The Miocene deepwater clastic basins in the central Apennines of Italy serve as timekeepers of orogenic processes related to compressional tectonics and foredeep basin development. Although the general stratigraphic framework of these basins is well-established, the precise provenance history and details of the tectonically controlled sedimentary routing systems linking the hypothesized Alpine source areas to their sedimentary sinks remain ambiguous. The Camerino Basin (CB) is a small structurally confined turbidite basin in this system positioned between two larger depocenters; the Marnosa-Arenacea Basin (MAB) to the west and the Laga Basin (LB) to the east and provides an opportunity to evaluate the relative sedimentary contribution of Alpine source material and intrabasin recycling.

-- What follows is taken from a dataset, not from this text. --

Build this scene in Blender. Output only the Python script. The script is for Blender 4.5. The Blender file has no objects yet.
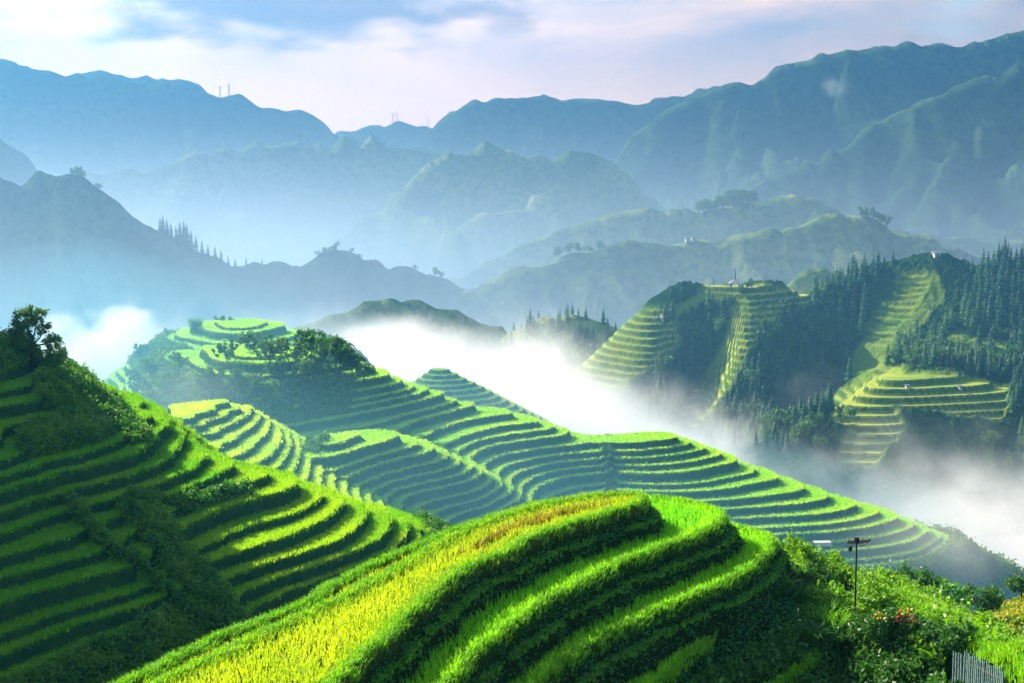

Here we present preliminary data from an integrated geochemical-petrographic-stratigraphic approach that combines: a multiproxy geochemical approach using laser ablation inductively coupled plasma- mass spectrometry (ICP-MS) and electron microprobe analysis (EPMA) of heavy minerals, with particular focus on garnets, rutile, zircon, and apatites; U-Pb radiometric dating of detrital zircon and apatites; petrographic analysis of thin sections; and bedrock geologic mapping and stratigraphic analysis in the field.

Mapping and stratigraphic and petrographic analysis reveals the presence of a large ~2km wide vertically stacked turbidite channel complex filled with predominately coarse grained sandstones composed of abundant metamorphic rock fragments (MRFs) and metamorphic minerals in the CB sandstones suggesting that the bulk of the sediment in the CB was derived from an Alpine source. Preliminary geochronological data from processed CB samples show two major zircon ²³⁸U/²⁰⁶Pb age populations centered at 277.5 Ma and 37.5 Ma, confirming previously documented ages from nearby basins. Apatites however, show an U-Pb age of ~22 Ma is that is not represented in the zircon data indicating the contribution of different provenance sources. These results show the utility of using a multi-mineral approach to constrain provenance history and the full depositional record relating more precisely the syntectonic clastic basins of the Apennines with their Alpine source rocks.